Is the CAC acceptable or is it too high? You can only give an answer to that question when you take into account what the customer will bring you during the lifetime he will be a customer: the LTV.

LTV – the Lifetime Value of a typical Customer

How long does the average customer stay with your agency and what is the average value that is generated. Assume a customer that stays with you for 20 months on average and pay’s $400 a month. then the LTV is 20×400=$8.000.

These two metrics, CAC and LTV, have a strong relation to each other.  Lets say that the CAC is $1.233 and the LTV is $8.000. Then the LTV to CAC ratio is 8.000/1.233= 6,5 . The best SaaS businesses have a LTV to CAC ratio that is higher than 4, sometimes as high as 7 or 8. In case of a services business that Adwords management is, compared to the software business the LTV to CAC ratio should be higher then 6. What’s your LTV to CAC ratio?

Months to Recover CAC

The other aspect is Months to Recover CAC. Lets say that the monthly turnover of this customer is $400. Then it takes 3 months to recover from the investment of $1.233 in customer acquisition. In month 4 you will start to make profits on this individual customer. In the SaaS business a max of 12 month is a norm, but in the services business this should be 6*(see why I corrected this below), but I would advise to target 3 months to the max. If it gets higher you will have a cash flow problem. You have to invest too much too long before you earn back.

Monthly Recurring Revenue MRR

Your Monthly Recurring Revenue is basically what you can bill your customers based on your subscription based model. In your clients portfolio there is a mix of current customers, new customers, expanded customers (they upgrade) and churned customers. In the mix your MRR gives you insight in the financial strength of your business.
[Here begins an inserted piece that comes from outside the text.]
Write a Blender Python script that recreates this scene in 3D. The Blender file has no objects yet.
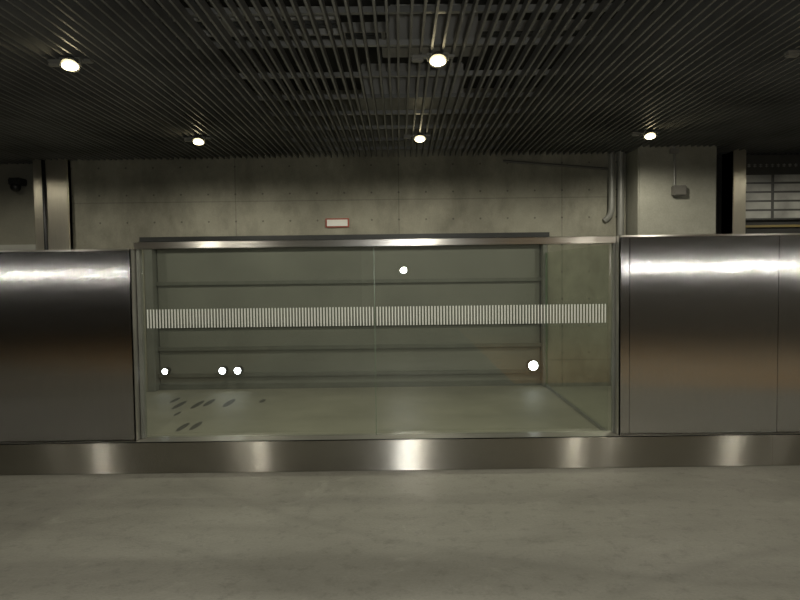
import bpy, bmesh, math, random
from mathutils import Vector, Matrix
random.seed(4)
S=bpy.context.scene
try: S.view_settings.view_transform='Standard'
except Exception: pass
COL=S.collection

# ---------------------------------------------------------------- materials
def newmat(name):
    m=bpy.data.materials.new(name); m.use_nodes=True
    nt=m.node_tree; b=nt.nodes['Principled BSDF']
    return m,nt,b
def nd(nt,t,**kw):
    n=nt.nodes.new(t)
    for k,v in kw.items(): setattr(n,k,v)
    return n
def plain(name,col,rough=.5,metal=0,var=.12,scale=6):
    m,nt,b=newmat(name)
    g=nd(nt,'ShaderNodeNewGeometry'); n=nd(nt,'ShaderNodeTexNoise'); n.inputs['Scale'].default_value=scale
    n.inputs['Detail'].default_value=4
    nt.links.new(g.outputs['Position'],n.inputs['Vector'])
    r=nd(nt,'ShaderNodeValToRGB')
    r.color_ramp.elements[0].position=.3; r.color_ramp.elements[1].position=.7
    r.color_ramp.elements[0].color=(*[c*(1-var) for c in col],1)
    r.color_ramp.elements[1].color=(*[min(1,c*(1+var)) for c in col],1)
    nt.links.new(n.outputs['Fac'],r.inputs['Fac']); nt.links.new(r.outputs['Color'],b.inputs['Base Color'])
    b.inputs['Roughness'].default_value=rough; b.inputs['Metallic'].default_value=metal
    return m
def emis(name,col,st):
    m,nt,b=newmat(name)
    b.inputs['Base Color'].default_value=(*col,1)
    b.inputs['Emission Color'].default_value=(*col,1); b.inputs['Emission Strength'].default_value=st
    return m
def math_(nt,op,a,b=None,c=None):
    n=nd(nt,'ShaderNodeMath',operation=op)
    for i,v in enumerate((a,b,c)):
        if v is None: continue
        if isinstance(v,(int,float)): n.inputs[i].default_value=v
        else: nt.links.new(v,n.inputs[i])
    return n.outputs[0]
def concrete(name,dark,light,rough=.75,scale=1.2,forms=False,marks=None,streak=False,bump=.15,worn=False):
    m,nt,b=newmat(name); L=nt.links
    g=nd(nt,'ShaderNodeNewGeometry'); mp=nd(nt,'ShaderNodeMapping')
    L.new(g.outputs['Position'],mp.inputs['Vector'])
    if streak: mp.inputs['Scale'].default_value=(.45,1.6,1)
    n=nd(nt,'ShaderNodeTexNoise'); n.inputs['Scale'].default_value=scale; n.inputs['Detail'].default_value=9; n.inputs['Roughness'].default_value=.62
    L.new(mp.outputs['Vector'],n.inputs['Vector'])
    if worn: n.inputs['Distortion'].default_value=.6
    r=nd(nt,'ShaderNodeValToRGB'); e=r.color_ramp.elements
    e[0].position=.32; e[1].position=.68; e[0].color=(*dark,1); e[1].color=(*light,1)
    L.new(n.outputs['Fac'],r.inputs['Fac'])
    col=r.outputs['Color']
    n2=nd(nt,'ShaderNodeTexNoise'); n2.inputs['Scale'].default_value=60; n2.inputs['Detail'].default_value=3
    L.new(g.outputs['Position'],n2.inputs['Vector'])
    def darken(col,fac,amount,to=(0.02,0.018,0.015,1)):
        mx=nd(nt,'ShaderNodeMix',data_type='RGBA',blend_type='MULTIPLY')
        f=math_(nt,'MULTIPLY',fac,amount)
        L.new(f,mx.inputs[0]); L.new(col,mx.inputs[6]); mx.inputs[7].default_value=to
        return mx.outputs[2]
    col=darken(col,n2.outputs['Fac'],.25)
    sep=nd(nt,'ShaderNodeSeparateXYZ'); L.new(g.outputs['Position'],sep.inputs[0])
    X,Y,Z=sep.outputs
    if worn:
        n4=nd(nt,'ShaderNodeTexNoise'); n4.inputs['Scale'].default_value=9; n4.inputs['Detail'].default_value=10; n4.inputs['Roughness'].default_value=.8
        L.new(g.outputs['Position'],n4.inputs[0])
        sc=nd(nt,'ShaderNodeMapRange'); sc.inputs[1].default_value=.52; sc.inputs[2].default_value=.72
        L.new(n4.outputs['Fac'],sc.inputs[0]); col=darken(col,sc.outputs[0],.42)
        n5=nd(nt,'ShaderNodeTexNoise'); n5.inputs['Scale'].default_value=2.2; n5.inputs['Detail'].default_value=9; n5.inputs['Roughness'].default_value=.75; n5.inputs['Distortion'].default_value=1.2
        L.new(g.outputs['Position'],n5.inputs[0])
        s5=nd(nt,'ShaderNodeMapRange'); s5.inputs[1].default_value=.57; s5.inputs[2].default_value=.70
        L.new(n5.outputs['Fac'],s5.inputs[0])
        mx=nd(nt,'ShaderNodeMix',data_type='RGBA'); L.new(math_(nt,'MULTIPLY',s5.outputs[0],.4),mx.inputs[0]); L.new(col,mx.inputs[6]); mx.inputs[7].default_value=(.42,.41,.36,1); col=mx.outputs[2]
        for (cx,cy,R,wd,am) in ((-3.2,-.6,4.5,.07,.10),(-3.2,-.6,3.1,.07,.12),(2.5,8.5,5.6,.06,.12),(3.6,-1.5,5.1,.07,.12)):
            dx=math_(nt,'SUBTRACT',X,cx); dy=math_(nt,'SUBTRACT',Y,cy)
            rr=math_(nt,'SQRT',math_(nt,'ADD',math_(nt,'MULTIPLY',dx,dx),math_(nt,'MULTIPLY',dy,dy)))
            dd=math_(nt,'DIVIDE',math_(nt,'ABSOLUTE',math_(nt,'SUBTRACT',rr,R)),wd)
            f=math_(nt,'SUBTRACT',1.0,dd); f.node.use_clamp=True
            col=darken(col,math_(nt,'MULTIPLY',f,n.outputs['Fac']),am*1.8)
    if forms:
        fx=math_(nt,'PINGPONG',X,.9); seamx=math_(nt,'LESS_THAN',fx,.006)
        col=darken(col,seamx,.28)
        zz=math_(nt,'PINGPONG',math_(nt,'SUBTRACT',Z,2.3),.9); col=darken(col,math_(nt,'LESS_THAN',zz,.006),.25)
        hx=math_(nt,'SUBTRACT',math_(nt,'PINGPONG',math_(nt,'ADD',X,.15),.3),.15)
        hz=math_(nt,'SUBTRACT',math_(nt,'PINGPONG',math_(nt,'ADD',Z,.17),.3),.15)
        d=math_(nt,'ADD',math_(nt,'MULTIPLY',hx,hx),math_(nt,'MULTIPLY',hz,hz))
        col=darken(col,math_(nt,'LESS_THAN',d,.00012),.5)
        n3=nd(nt,'ShaderNodeTexNoise'); n3.inputs['Scale'].default_value=1; n3.inputs['Detail'].default_value=7; n3.inputs['Roughness'].default_value=.65
        mp3=nd(nt,'ShaderNodeMapping'); mp3.inputs['Scale'].default_value=(2.6,2.6,1.3)
        L.new(g.outputs['Position'],mp3.inputs[0]); L.new(mp3.outputs[0],n3.inputs[0])
        st=nd(nt,'ShaderNodeMapRange'); st.inputs[1].default_value=.44; st.inputs[2].default_value=.68
        L.new(n3.outputs['Fac'],st.inputs[0])
        col=darken(col,st.outputs[0],.42,(.13,.11,.07,1))
    if marks:
        for (mx_,my_,rx,ry) in marks:
            dx=math_(nt,'DIVIDE',math_(nt,'SUBTRACT',X,mx_),rx); dy=math_(nt,'DIVIDE',math_(nt,'SUBTRACT',Y,my_),ry)
            d=math_(nt,'ADD',math_(nt,'MULTIPLY',dx,dx),math_(nt,'MULTIPLY',dy,dy))
            f=math_(nt,'SUBTRACT',1.0,d); nn=f.node; nn.use_clamp=True
            col=darken(col,math_(nt,'MINIMUM',math_(nt,'MULTIPLY',f,3.0),1.0),.85)
    L.new(col,b.inputs['Base Color']); b.inputs['Roughness'].default_value=rough
    bp=nd(nt,'ShaderNodeBump'); bp.inputs['Strength'].default_value=bump; bp.inputs['Distance'].default_value=.01
    L.new(n2.outputs['Fac'],bp.inputs['Height']); L.new(bp.outputs['Normal'],b.inputs['Normal'])
    return m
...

Looking with these SaaS metrics in mind to your marketing and sales process can give you guidelines to develop a marketing and sales dashboard. This dashboard you can use in your management meetings. I developed a short model in Google Spreadsheets, that can be used, copied and modified to your needs. Open the spreadsheet and play around with the green variables, like CPC, hourly rate of your consultants or # sales reps and see the effect on your CAC, LTV, MRR and not to forget your profits/EBITDA. You can see the devastating effect of low customer satisfaction (high churn, short LTV) or not investing on sales reps.

Open the sheet in Drive here .

* Correction for Saas – Services with factor 2.

I corrected the generally accepted SaaS metrics norm to the Services business with a factor 2, because in Software the operational cost of an extra customer has a different pattern then in Services. In the services business an extra client to manage an Adwords account, actually takes some hours from a consultant! (Not to say we in the software business are lazy 🙂 or money comes in for free, but software scales differently ). Based on an average hourly rate of $100 (mixed junior/senior) a SMB account that generates $400 in revenue will have a consultant working on the account for 4 hours. Let’s say that the PPC manager cost on average $6.000 a month and work effectively 120 hours, than the gross profit for one hour billed to the customer is $100 -/- (6.000/120=50) = $50.

(This blog post is highly inspired by SaaS Metrics 2.0 – A Guide to Measuring and Improving what Matters,  Blog post by David Skok).